## begin Material supplied
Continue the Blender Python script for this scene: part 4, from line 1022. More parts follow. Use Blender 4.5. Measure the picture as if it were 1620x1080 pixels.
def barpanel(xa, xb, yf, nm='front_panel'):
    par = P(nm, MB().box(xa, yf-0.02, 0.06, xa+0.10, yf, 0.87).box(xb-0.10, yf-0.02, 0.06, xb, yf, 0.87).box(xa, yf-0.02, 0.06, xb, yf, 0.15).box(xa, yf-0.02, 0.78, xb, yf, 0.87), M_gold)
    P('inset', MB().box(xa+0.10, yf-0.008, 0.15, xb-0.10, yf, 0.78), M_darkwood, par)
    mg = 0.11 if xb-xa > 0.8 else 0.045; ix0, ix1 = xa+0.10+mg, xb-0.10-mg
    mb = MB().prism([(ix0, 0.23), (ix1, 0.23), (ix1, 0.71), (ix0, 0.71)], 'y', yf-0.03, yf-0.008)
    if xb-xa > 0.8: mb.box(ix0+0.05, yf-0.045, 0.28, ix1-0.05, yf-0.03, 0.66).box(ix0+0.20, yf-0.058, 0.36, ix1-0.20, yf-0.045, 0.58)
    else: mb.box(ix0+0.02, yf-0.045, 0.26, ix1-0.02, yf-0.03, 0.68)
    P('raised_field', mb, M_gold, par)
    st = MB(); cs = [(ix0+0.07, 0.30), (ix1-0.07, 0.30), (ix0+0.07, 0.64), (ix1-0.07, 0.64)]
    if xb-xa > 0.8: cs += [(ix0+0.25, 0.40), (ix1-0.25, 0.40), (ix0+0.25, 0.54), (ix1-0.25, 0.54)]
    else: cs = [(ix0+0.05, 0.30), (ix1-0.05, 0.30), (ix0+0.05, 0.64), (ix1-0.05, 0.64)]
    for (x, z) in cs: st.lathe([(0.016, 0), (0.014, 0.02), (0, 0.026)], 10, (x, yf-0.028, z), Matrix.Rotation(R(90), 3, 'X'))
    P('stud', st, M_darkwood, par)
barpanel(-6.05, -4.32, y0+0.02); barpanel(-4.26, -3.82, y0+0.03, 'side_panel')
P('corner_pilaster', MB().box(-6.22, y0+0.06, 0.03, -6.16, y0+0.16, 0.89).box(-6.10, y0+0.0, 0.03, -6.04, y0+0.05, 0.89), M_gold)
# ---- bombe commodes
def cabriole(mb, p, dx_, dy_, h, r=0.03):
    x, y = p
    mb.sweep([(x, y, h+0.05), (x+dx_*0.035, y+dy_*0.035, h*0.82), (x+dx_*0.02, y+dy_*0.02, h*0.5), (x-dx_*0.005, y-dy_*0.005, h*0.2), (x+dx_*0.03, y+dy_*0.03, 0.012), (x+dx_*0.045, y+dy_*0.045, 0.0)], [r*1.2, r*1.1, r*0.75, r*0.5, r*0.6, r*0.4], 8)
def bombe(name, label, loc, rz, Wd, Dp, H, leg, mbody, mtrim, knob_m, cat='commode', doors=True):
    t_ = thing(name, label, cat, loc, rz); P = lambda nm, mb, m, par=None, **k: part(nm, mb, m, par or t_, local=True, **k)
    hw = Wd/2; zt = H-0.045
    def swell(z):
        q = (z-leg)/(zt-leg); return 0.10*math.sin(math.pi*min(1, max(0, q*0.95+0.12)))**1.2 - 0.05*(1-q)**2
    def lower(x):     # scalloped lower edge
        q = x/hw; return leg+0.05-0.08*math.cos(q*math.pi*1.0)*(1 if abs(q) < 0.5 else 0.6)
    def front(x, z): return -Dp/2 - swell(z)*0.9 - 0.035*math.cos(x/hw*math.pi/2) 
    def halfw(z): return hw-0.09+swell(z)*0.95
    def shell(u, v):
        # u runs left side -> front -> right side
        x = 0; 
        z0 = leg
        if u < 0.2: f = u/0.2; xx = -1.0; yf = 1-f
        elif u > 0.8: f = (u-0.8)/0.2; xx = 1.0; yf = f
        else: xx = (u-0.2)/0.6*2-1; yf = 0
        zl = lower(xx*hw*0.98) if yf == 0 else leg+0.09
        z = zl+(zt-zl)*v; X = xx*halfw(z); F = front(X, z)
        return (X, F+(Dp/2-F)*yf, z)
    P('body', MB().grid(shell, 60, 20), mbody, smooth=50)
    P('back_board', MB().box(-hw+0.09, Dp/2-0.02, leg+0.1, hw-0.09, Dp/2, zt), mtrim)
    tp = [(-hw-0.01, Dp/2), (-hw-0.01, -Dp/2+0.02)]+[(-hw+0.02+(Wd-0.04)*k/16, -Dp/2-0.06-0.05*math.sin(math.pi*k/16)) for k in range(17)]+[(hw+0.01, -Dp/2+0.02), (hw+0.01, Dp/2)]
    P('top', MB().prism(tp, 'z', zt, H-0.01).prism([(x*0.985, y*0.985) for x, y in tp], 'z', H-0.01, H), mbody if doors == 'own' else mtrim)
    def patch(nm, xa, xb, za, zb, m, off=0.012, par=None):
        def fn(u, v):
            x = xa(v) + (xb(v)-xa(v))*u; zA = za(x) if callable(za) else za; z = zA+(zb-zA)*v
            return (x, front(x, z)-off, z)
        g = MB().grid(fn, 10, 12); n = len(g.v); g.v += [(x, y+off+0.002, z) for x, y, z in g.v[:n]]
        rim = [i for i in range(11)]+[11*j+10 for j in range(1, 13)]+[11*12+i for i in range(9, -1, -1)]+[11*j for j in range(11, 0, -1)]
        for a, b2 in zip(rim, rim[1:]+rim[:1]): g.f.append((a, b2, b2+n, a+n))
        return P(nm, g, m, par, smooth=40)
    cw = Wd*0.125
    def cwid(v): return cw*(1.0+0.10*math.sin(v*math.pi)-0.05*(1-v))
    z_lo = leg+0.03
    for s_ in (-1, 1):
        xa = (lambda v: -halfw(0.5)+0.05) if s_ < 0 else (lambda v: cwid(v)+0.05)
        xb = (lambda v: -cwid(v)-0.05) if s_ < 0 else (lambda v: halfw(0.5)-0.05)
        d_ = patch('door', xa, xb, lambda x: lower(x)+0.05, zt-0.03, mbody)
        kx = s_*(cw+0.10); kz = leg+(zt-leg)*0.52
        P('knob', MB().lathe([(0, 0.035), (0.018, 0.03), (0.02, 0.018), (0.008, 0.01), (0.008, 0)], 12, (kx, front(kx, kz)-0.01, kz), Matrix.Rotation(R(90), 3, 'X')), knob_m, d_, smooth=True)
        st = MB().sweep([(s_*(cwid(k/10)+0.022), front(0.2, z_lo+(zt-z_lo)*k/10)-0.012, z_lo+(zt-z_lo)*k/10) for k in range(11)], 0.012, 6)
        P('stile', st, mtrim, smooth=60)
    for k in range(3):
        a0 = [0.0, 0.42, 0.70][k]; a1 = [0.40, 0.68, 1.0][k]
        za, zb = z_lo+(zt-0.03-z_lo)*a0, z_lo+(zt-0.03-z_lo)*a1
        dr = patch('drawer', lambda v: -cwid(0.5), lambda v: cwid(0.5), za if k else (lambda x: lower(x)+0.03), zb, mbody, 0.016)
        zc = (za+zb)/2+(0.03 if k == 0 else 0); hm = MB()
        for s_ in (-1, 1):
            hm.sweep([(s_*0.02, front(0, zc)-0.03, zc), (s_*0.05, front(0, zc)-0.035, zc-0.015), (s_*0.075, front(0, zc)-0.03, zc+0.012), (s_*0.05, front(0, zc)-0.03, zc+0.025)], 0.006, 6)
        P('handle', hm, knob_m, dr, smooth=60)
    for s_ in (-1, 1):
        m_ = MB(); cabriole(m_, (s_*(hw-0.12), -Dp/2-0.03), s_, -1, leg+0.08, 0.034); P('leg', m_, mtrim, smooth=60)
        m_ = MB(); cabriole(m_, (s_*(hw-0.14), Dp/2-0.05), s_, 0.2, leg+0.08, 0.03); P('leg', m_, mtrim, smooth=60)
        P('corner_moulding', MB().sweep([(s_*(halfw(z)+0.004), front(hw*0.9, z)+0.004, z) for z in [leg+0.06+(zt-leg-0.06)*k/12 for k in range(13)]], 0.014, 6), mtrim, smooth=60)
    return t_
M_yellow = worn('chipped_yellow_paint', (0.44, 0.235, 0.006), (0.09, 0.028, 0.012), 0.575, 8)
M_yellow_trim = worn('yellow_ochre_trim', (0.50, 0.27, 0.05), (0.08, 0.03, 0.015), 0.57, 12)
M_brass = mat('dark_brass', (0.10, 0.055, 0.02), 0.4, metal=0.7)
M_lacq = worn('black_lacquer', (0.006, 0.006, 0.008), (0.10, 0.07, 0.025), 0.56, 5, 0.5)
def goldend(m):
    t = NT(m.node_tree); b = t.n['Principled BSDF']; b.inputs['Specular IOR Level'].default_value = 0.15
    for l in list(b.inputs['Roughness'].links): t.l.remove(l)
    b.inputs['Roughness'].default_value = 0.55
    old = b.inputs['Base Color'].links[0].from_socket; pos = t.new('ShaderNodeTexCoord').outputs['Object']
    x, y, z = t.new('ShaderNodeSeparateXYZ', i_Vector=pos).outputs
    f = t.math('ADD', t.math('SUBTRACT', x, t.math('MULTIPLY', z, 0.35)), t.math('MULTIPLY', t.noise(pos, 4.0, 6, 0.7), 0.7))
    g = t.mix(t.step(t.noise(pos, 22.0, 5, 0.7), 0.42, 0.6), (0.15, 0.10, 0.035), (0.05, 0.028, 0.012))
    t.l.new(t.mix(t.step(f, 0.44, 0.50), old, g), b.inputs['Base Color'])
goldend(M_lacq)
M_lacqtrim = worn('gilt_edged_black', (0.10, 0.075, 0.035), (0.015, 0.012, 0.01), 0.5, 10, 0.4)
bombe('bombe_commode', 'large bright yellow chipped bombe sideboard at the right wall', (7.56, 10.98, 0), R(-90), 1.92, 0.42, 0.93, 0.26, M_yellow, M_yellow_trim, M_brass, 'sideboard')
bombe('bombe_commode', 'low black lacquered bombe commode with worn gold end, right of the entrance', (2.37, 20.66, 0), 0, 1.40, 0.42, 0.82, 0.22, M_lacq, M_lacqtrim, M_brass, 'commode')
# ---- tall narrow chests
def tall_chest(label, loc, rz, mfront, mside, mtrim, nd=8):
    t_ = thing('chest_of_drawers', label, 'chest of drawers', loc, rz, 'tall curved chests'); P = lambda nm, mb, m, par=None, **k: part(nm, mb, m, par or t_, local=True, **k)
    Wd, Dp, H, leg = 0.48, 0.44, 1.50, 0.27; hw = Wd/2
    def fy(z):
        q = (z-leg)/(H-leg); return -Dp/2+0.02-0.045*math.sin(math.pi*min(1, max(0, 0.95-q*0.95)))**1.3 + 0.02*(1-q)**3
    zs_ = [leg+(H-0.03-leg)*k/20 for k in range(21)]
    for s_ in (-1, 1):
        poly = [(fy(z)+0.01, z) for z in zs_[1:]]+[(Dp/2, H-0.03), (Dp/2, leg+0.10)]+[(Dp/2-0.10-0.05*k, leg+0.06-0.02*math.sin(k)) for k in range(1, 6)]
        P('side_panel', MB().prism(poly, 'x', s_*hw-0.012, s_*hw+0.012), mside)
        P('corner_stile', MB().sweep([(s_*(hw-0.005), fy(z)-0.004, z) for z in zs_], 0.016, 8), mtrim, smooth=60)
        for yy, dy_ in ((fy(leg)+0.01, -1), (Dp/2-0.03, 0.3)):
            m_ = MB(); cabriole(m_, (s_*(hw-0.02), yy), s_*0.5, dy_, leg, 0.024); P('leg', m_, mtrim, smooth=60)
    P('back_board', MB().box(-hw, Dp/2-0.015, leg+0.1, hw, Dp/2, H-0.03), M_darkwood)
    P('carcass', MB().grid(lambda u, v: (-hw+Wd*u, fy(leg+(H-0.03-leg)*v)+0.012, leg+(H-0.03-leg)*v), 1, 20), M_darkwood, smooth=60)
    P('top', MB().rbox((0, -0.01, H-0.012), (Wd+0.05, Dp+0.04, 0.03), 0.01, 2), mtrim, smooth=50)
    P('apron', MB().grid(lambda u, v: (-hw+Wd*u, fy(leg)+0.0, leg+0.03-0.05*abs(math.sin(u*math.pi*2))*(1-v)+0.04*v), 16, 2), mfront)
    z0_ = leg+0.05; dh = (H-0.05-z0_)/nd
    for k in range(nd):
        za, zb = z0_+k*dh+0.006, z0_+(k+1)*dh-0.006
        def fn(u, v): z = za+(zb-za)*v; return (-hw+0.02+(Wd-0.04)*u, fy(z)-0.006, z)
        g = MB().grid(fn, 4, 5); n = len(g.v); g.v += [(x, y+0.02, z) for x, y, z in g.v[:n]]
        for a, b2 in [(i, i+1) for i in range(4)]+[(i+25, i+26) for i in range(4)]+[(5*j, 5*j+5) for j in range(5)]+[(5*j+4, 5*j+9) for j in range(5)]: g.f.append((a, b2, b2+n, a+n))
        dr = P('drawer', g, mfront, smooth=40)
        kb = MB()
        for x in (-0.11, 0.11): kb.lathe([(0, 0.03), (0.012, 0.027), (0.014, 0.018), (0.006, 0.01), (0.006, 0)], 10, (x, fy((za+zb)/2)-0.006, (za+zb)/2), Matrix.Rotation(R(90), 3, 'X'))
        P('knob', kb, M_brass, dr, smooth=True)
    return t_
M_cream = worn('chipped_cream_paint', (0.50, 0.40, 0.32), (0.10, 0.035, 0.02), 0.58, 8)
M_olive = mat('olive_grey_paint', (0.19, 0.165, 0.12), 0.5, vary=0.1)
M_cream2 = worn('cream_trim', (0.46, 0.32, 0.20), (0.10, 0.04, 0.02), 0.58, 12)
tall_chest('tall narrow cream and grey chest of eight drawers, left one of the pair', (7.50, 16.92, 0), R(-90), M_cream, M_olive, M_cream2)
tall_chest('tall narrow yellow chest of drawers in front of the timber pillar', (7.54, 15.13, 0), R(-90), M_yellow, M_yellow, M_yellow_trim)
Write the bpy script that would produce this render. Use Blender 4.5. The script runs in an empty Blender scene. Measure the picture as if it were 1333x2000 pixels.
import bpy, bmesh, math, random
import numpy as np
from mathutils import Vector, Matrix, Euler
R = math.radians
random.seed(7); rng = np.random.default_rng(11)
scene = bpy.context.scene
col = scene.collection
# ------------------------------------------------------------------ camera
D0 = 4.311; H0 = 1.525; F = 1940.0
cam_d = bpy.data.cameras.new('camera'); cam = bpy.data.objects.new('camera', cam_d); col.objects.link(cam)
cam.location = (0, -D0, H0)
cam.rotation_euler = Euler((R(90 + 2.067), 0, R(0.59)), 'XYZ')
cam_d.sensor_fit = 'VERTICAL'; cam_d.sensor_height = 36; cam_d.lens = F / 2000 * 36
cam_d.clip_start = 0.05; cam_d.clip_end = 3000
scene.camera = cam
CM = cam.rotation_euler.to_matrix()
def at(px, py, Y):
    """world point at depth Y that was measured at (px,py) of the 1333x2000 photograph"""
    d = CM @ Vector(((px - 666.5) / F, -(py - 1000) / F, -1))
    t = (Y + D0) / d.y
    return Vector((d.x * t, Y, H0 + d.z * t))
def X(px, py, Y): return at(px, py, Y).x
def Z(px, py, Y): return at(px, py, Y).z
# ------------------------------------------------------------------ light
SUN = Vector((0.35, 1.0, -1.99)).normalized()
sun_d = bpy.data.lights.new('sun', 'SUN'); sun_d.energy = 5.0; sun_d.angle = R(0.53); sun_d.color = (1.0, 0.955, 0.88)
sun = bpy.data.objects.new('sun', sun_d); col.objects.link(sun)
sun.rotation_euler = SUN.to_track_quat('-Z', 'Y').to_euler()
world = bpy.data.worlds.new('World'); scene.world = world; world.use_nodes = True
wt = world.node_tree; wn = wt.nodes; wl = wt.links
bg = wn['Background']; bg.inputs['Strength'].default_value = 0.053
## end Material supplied
— Directive —
Provide solely the number of lines in the data that include the word "this".

— The completed task —
2